Celebrity Chef Mario Batali Pleads Not Guilty to Assault Charge in Groping Accusation

Celebrity chef Mario Batali, whose career crumbled amid several sexual misconduct accusations, pleaded not guilty Friday to a charge that he forcibly kissed and groped a woman at a Boston restaurant in 2017.

Wearing a black suit topped with a baseball cap, the 58-year-old Batali entered Boston Municipal Court on a charge of indecent assault and battery. He walked into the courtroom without the hat but kept his Yeezy Boost SPLY 350 shoes on and was ordered to stay away from the woman who filed the lawsuit.

He offered no comment as he made his way into court.

The woman, identified by her attorneys as Natali Tene, filed a civil lawsuit in August alleging that Batali offered to take a selfie with her at Towne Restaurant in the Back Bay and then groped and kissed her repeatedly without her consent.

The complaint stated he "grabbed and kissed" the woman's face, "rubbed her breasts, grabbed her buttocks, put his hands between her legs and groped her groin area, and kept forcefully squeezing her face into his as he kissed her repeatedly."

Batali's attorney, Anthony Fuller, said the chef denies the allegations and intends to fight them vigorously.

The woman's lawyers said in an emailed statement on Thursday that Batali "must be held accountable" for his "despicable acts."

Batali could face up to 2-1/2 years in jail if convicted. He would also have to register as a sex offender.

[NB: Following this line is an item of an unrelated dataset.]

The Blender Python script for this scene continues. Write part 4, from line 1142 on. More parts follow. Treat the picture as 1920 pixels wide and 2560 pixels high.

This is the first criminal charge against the celebrity chef resulting from several sexual harassment and assault allegations that crippled his career.

Batali stepped down from operations of his restaurants and was kicked off the ABC show "The Chew" in 2017 after four women accused him of inappropriate touching. Batali said at the time about those allegations that "much of the behavior described does, in fact, match up with ways I have acted."

He also came under fire for sending a newsletter to subscribers that included both an apology for "many mistakes" and a recipe for a "holiday-inspired breakfast."

Batali's food empire included such high-end eateries as Babbo in Del Posto in New York City, as well as restaurants in Las Vegas, Los Angeles and Singapore, and Eataly in Boston. He became a household name through appearances on Food Network shows such as "Iron Chef America."

He announced in March that his longtime partner, Joe Bastianich, and others had bought out his share in his restaurants.

The New York Police Department said last year that it was investigating allegations of sexual misconduct against the chef after a woman told "60 Minutes" that Batali drugged and sexually assaulted her in 2005. Batali denied assaulting the woman.

Batali was released on personal recognizance on Friday. His next court date is scheduled for July 12. The judge ruled he does not have to appear.